Nevertheless, the mind returns, upon the whole, to the conception that Mr. Eagar has mixed up a number of widely different things, and has not even arranged them in any true classification. The titles of the divisions annoy us with their foppery. "Singeth the Praise of the Sword" is the sort of thing that only occurs in boys' novelettes and in the essays of decadents. He has not realised, for example, one great distinction which separates all war-poetry into two classes. In primitive war poetry, such as the Iliad and some of the earlier of the old ballads, man is conceived as being in a state of war. War is not the incident in the Iliad, as it is in a modern romance: war is the background. Spears and banners stand like grass and trees as mere scenery. The real drama is the drama of hatred or love, or sorrow. But in our later times war, to speak paradoxically, has so fallen into disuse as to become prominent.

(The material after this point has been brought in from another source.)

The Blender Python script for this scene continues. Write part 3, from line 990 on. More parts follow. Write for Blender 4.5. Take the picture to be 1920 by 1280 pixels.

It is, as we have said, the ultima ratio, and it expresses simply the elementary truth about human nature which is expressed by Lewis Carroll's parody in which Hiawatha
Stated that he would not stand it,
Stated in emphatic language,
What he'd be before he'd stand it.
We need have no fears in any wholesome civilisation that this shadow of the ancient sword will either endanger or desert us. The further it recedes into the twilight of the remote and the unusual, the more strong and sacred will be its hold upon the imagination. It is only because the sword has in our time been stolen and played with by children that it stands in any danger of being merely despised. That in the last resort any one of us might have to summon the savage virtues, that in the last extremity any one of us might have to prove our manhood by ceasing to be, this will always give, with an unfathomable subtlety, a mystery to all our joys and a poetry to all our levities.